Пузакову со временем приходит мысль отказаться от попыток паразитировать на какой-либо конкретной религии. Он начинает приписывать своим собственным писаниям сверхъестественные свойства, способствующие образованию религиозного сообщества. Проще говоря, секты. Он настаивает на том, что чудесное воздействие его книг на читателей ведет к неконтролируемому процессу объединения «анастасийцев». Некие ученые якобы написали в своем докладе: «Создается впечатление, что в среде живущего на земле сообщества людей начинает происходить реакция, которую мы не в состоянии контролировать, а следовательно, остановить. Основным фактом, подтверждающим ее существование (Анастасии. — Авт.), служит психологическая реакция соприкоснувшихся с книгой людей... данный образ по своему психологическому воздействию превосходит на несколько порядков все, ранее известные, включая классические и библейские» (2, с. 92). Наконец все встало на свои места: «Анастасиюшка» должна заменить христианского Бога, а следовательно, слюнявые заигрывания с «конфессиями» уже ни к чему. И Пузаков меняет акценты. Церкви объявляется война: «Посредников Отец не знает» (2, с. 210).
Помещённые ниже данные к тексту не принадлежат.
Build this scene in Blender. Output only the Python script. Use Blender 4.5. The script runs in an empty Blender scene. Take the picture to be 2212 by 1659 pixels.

Тем более, что возникает необходимость защищаться. В конце книги «Пространство любви» говорится, что «самая маленькая часть начинает распространять слухи, что Анастасия — это очередная секта. Их мнение вызывает у нас улыбки духовной бедности данных людей» (2, с. 182). Ответ, кстати совершенно сектантский: зачем опровергать по существу, лучше обвинить оппонентов в слепоте. Хотя озабоченность сохраняется и в дальнейшем. В четвертом томе Пузаков с сожалением отмечает, что «конфессии» пишут об Анастасии критические статьи в «духовных изданиях», но не решается полемизировать (3, с. 382).

Вроде бы отважившись на разрыв, горе-писатель иногда вновь обращается к авторитету «руководителей духовных конфессий», которые якобы называют Анастасию «высокой сущностью, самодовлеющей субстанцией» (2, с. 202). Вот бы знать, кто такую чушь сказал! Совершенно очевидно, что, рассчитывая на массовый рынок, нельзя полностью обратиться в язычество. Поэтому Пузаков наивно пытается внести разделение в церковные ряды: простые сельские православные священники, мол, за него, да другие, высокопоставленные — против. Неожиданная поддержка приходит к Пузакову от папы римского, который, с точки зрения «Анастасиюшки», сказал о Боге новые слова (цитат и сносок, как водится, не найдешь). Вообще же ожидается, что секта вскоре найдет союзника в лице «православного патриарха» (Господи, прости!) (3, с. 274-276).